**Data in this exercise:**
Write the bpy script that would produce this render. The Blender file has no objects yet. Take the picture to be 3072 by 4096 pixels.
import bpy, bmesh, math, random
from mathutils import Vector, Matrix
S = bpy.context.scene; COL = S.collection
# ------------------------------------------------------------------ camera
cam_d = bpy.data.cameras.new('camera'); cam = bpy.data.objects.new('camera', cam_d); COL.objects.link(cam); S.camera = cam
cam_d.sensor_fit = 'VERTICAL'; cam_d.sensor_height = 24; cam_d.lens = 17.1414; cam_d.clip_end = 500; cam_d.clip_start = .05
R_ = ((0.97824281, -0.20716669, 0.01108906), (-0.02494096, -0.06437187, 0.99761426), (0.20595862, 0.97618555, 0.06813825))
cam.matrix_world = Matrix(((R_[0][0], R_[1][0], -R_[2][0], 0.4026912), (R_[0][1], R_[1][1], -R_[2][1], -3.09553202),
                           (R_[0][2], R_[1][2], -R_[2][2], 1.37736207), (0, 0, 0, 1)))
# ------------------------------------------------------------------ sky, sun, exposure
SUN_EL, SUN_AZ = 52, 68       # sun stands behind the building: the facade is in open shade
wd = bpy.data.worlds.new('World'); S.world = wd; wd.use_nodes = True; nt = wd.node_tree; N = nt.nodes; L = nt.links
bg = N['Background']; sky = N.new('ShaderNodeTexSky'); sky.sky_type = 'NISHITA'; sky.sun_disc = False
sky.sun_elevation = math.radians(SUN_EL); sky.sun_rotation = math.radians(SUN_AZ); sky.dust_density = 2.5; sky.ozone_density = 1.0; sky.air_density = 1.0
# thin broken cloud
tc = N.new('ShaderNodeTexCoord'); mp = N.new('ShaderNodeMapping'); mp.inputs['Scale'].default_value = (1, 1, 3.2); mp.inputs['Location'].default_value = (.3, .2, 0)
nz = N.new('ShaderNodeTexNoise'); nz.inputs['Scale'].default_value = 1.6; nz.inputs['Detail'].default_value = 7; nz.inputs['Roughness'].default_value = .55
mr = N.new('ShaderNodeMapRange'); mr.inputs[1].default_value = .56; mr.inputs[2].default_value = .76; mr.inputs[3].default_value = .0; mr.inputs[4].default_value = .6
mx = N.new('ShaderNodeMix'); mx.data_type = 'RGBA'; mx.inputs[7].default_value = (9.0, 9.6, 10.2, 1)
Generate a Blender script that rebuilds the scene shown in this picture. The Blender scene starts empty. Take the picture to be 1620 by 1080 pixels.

**Your task:**
Copy all the records above precisely.

**Final result:**
Write the bpy script that would produce this render. The Blender file has no objects yet. Take the picture to be 3072 by 4096 pixels.
import bpy, bmesh, math, random
from mathutils import Vector, Matrix
S = bpy.context.scene; COL = S.collection
# ------------------------------------------------------------------ camera
cam_d = bpy.data.cameras.new('camera'); cam = bpy.data.objects.new('camera', cam_d); COL.objects.link(cam); S.camera = cam
cam_d.sensor_fit = 'VERTICAL'; cam_d.sensor_height = 24; cam_d.lens = 17.1414; cam_d.clip_end = 500; cam_d.clip_start = .05
R_ = ((0.97824281, -0.20716669, 0.01108906), (-0.02494096, -0.06437187, 0.99761426), (0.20595862, 0.97618555, 0.06813825))
cam.matrix_world = Matrix(((R_[0][0], R_[1][0], -R_[2][0], 0.4026912), (R_[0][1], R_[1][1], -R_[2][1], -3.09553202),
                           (R_[0][2], R_[1][2], -R_[2][2], 1.37736207), (0, 0, 0, 1)))
# ------------------------------------------------------------------ sky, sun, exposure
SUN_EL, SUN_AZ = 52, 68       # sun stands behind the building: the facade is in open shade
wd = bpy.data.worlds.new('World'); S.world = wd; wd.use_nodes = True; nt = wd.node_tree; N = nt.nodes; L = nt.links
bg = N['Background']; sky = N.new('ShaderNodeTexSky'); sky.sky_type = 'NISHITA'; sky.sun_disc = False
sky.sun_elevation = math.radians(SUN_EL); sky.sun_rotation = math.radians(SUN_AZ); sky.dust_density = 2.5; sky.ozone_density = 1.0; sky.air_density = 1.0
# thin broken cloud
tc = N.new('ShaderNodeTexCoord'); mp = N.new('ShaderNodeMapping'); mp.inputs['Scale'].default_value = (1, 1, 3.2); mp.inputs['Location'].default_value = (.3, .2, 0)
nz = N.new('ShaderNodeTexNoise'); nz.inputs['Scale'].default_value = 1.6; nz.inputs['Detail'].default_value = 7; nz.inputs['Roughness'].default_value = .55
mr = N.new('ShaderNodeMapRange'); mr.inputs[1].default_value = .56; mr.inputs[2].default_value = .76; mr.inputs[3].default_value = .0; mr.inputs[4].default_value = .6
mx = N.new('ShaderNodeMix'); mx.data_type = 'RGBA'; mx.inputs[7].default_value = (9.0, 9.6, 10.2, 1)
Generate a Blender script that rebuilds the scene shown in this picture. The Blender scene starts empty. Take the picture to be 1620 by 1080 pixels.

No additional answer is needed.